3/10 – Książki, na podstawie której powstał film nigdy nie czytałem, ale znałem ogólny zarys fabuły. Nie wypowiadam się na temat czy jest to wierna adaptacja czy nie- tego po prostu nie wiem. Jednakże jako film prezentuje się kiepsko. Mój podstawowy zarzut, to taki, że bardzo często przynudza. Tak naprawdę w filmie tym interesowało mnie jedynie jak zmienia się obraz tytułowego bohatera. Powolna przemiana psychologiczna Doriana nie robiła na mnie żadnego wrażenia. Ben Barnes mnie nie zaciekawił- kolejny idol nastolatek, który tak naprawdę nie ma nic do powiedzenia. Colin Firth dobry, ale jakoś nie pasuje mi do tego typu ról. "Dorian Gray" od strony technicznej prezentuje się bardzo dobrze, dzięki świetnym zdjęciom i scenografii dało się przetrwać seans.

Bruno (2009)

Jak to się mówi o gustach się nie dyskutuje. Jedno z jego początkowych wcieleń czyli Ali G było czasami zabawne. Co do innych jego poczynań zdania nie zmienię. Może kiedyś zgodzimy się w innym temacie.

Piąty wymiar (2009)

9/10 – Uwielbiam takie niespodzianki.

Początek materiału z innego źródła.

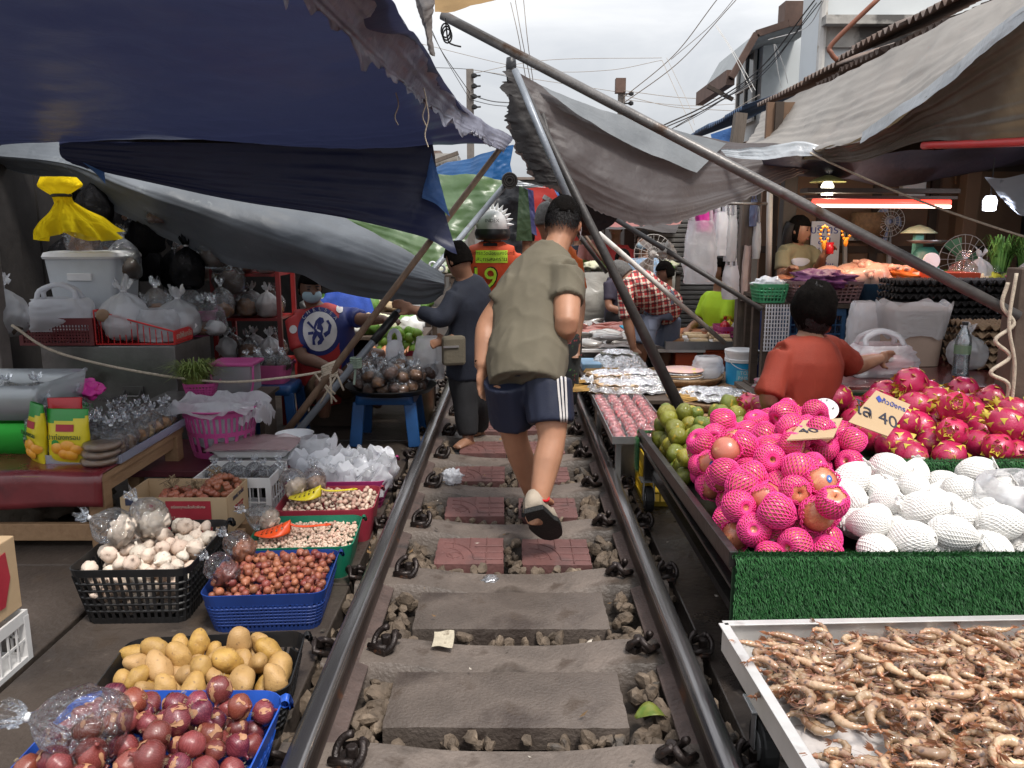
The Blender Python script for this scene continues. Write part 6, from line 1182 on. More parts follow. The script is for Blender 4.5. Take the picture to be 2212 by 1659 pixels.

O filmie nie wiedziałem absolutnie nic. Po prostu zaciekawił mnie plakat. Dlatego też byłem bardzo pozytywnie zaskoczony gdy rozpoczęła się pierwsza "pętla" a potem następne. Owszem można się przyczepić, że akcja się powtarza, ale jak dla mnie oglądanie tych samych wydarzeń z różnej perspektywy oraz przemiany bohaterki dawało sporo satysfakcji. Świetnie dobrany, wieloznaczny tytuł. To chyba pierwszy film z udziałem Melissy George, który mi się podobał. Jakby nie patrzeć jest ona największą gwiazdą "Triangle" Oprócz niej kojarzę jedynie Rachael Carpani, która jak na razie kojarzy mi się jedynie z pewnym australijskim serialem obyczajowym. Dobra rada- proszę nie czytać dokładnego opisu filmu, ponieważ może to popsuć zabawę w czasie oglądania.

Planeta 51 (2009)

8/10 – Jedna z najlepszych animacji, które ukazały się w 2009 w Stanach. Film zdecydowanie dla całej rodziny. Dzieciaki znajdą tutaj przygodę, humor i sympatycznych bohaterów. Dorośli z kolei mogą skupić się na odnajdywaniu odniesień do innych filmów. W amerykańskiej wersji językowej prawdziwe gwiazdy, jednak najbardziej zapadł mi w pamięć John Cleese uzyczający głosu Prof. Kipple. Polski dubbing także niczego sobie. Jednak osobiście wybieram wersję oryginalną. Warto obejrzeć, by przekonać się, że animacje mają się dobrze zarówno pod względem fabularnym i realizacyjnym.

Wszystko o Stevenie (2009)

2/10 – Królowa komedii romantycznych tym razem zawodzi na całej linii. Po dobrym, w porywach bardzo dobrym "Narzeczonym mimo woli" liczyłem na coś więcej. W filmie tym razi niemal wszystko. Na pierwszy plan wysuwa się przeszarżowana rola Sandry. Wcale się nie dziwie, że została nominowana do Złotej Maliny- jak dla mnie zasłużyła na nią całkowicie. W filmie jest kilka śmiesznych scen, ale wywołują one co najwyżej lekki uśmiech. Jedynie Bradley Cooper będący na fali po sukcesie "Kac Vegas" broni aktorskiego honoru. Nie polecam, już lepiej obejrzeć pierwszą z brzegu zjechaną przez krytykę polską komedię romantyczną.

Fanboys (2009)

8/10 – Bardzo przyjemna komedia. Bez porównania lepsza od wielu "komedii’, które serwują nam dystrybutorzy. Ciekawa historia idzie w parze z wyrazistymi bohaterami oraz licznymi odniesieniami do "Gwiezdnych wojen". Przygody bohaterów są mniej lub bardziej prawdopodobne, ale śmieszą niemal na tym samym poziomie. Nie ma to jak starcie fanów "Star Wars’ oraz "Star Trek". Dzięki "Fanboys" nawet zacząłem lubić Kristen Bell, która do tej pory kojarzyła mi się z nieszczęsną Weroniką Mars. Film ten jest miłą odskocznią od komedii romantycznych, czy też nudnych komedio- podobnych twórów z Hollywood.